WATERTOWN — The Tekeyan Cultural Association (TCA) Boston Chapter marked the traditional Armenian Hampartzoum or Ascension holiday with a luncheon and afternoon program full of poetry, games and song on Sunday, May 5 at the Baikar Building in Watertown.
While the traditional holiday, this year on May 9, commemorates the ascension of Jesus Christ into heaven forty days after his resurrection, there are also some folk customs that Armenians would practice, perhaps inherited from pre-Christian times.
One of these customs is called vijagahan or lottery. In the program at Tekeyan, this was conducted by the very charming five-year-old Anahid Melkonian. Each participant first gave a personal item or nshan (“sign”) which was placed in a pail of water. Anahid pulled out items and for each owner, a poetically written verse or saying was simultaneously read in Armenian indicating the lot of the owner, and afterwards given to the owner.
All women who came to the event were given a crown of flowers to wear. TCA Co-chair Dr. Aida Yavshayan started the afternoon event by introducing the current executive members of her chapter, and musician Gegham Margaryan, who performed several elegant Armenian instrumental pieces on an electric keyboard.

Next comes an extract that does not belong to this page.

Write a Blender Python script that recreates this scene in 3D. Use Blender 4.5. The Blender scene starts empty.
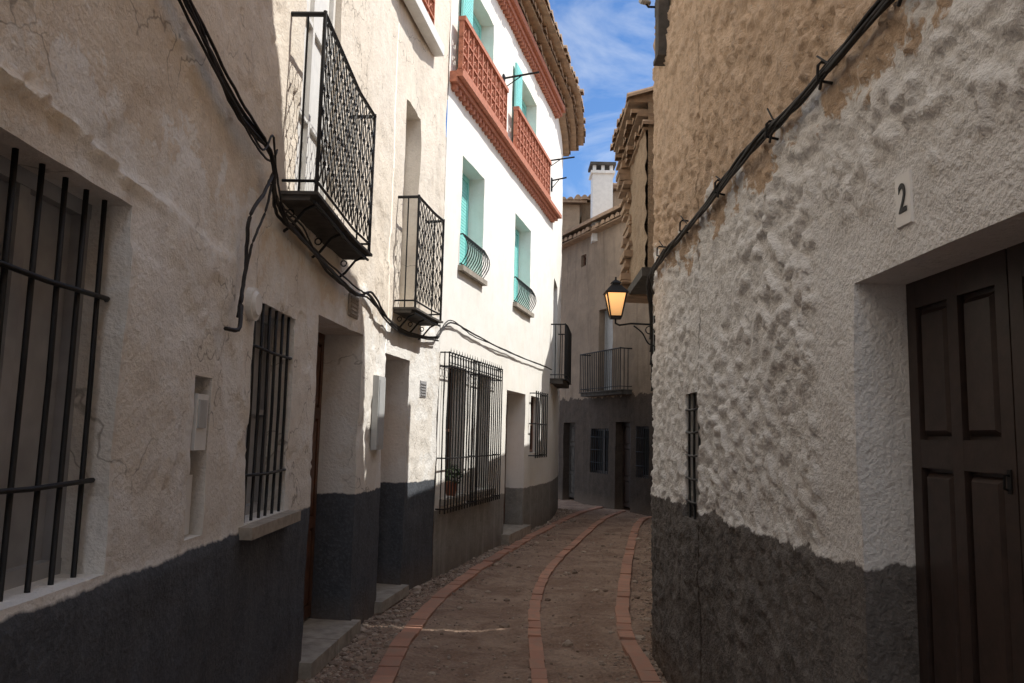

Jeanine Shememian introduced a brief program of Armenian songs and poetry performed by two young local girls. The first was tenth-grader Alla Petrosyan from Newton Country Day School, who currently is in Voice Certificate Level 4 at the New England Conservatory of Music and is a member of their Youth Chorale Ensemble as well as the Boston Children’s Chorus. Alla, whose singing has frequently graced Armenian community events, performed three songs, Hayasdan, Mayrig, and Kez Hamar Hayasdan.
Ten-year-old Karina Sargsyan has only lived in the US for some six months now. A fifth-grade student Lincoln-Eliot Elementary School in Newton, Mass., she also attends Holy Trinity Armenian School in Cambridge. Karina at clearly and emphatically recited Yeghishe Charents’s Yes Im Anoush Hayasdani [I Love Sun-Tasting Word of Armenia] and Hovhannes Shiraz’s Mors srdi hed ashkharhn em chapel [I Measured the World with My Mother’s Heart].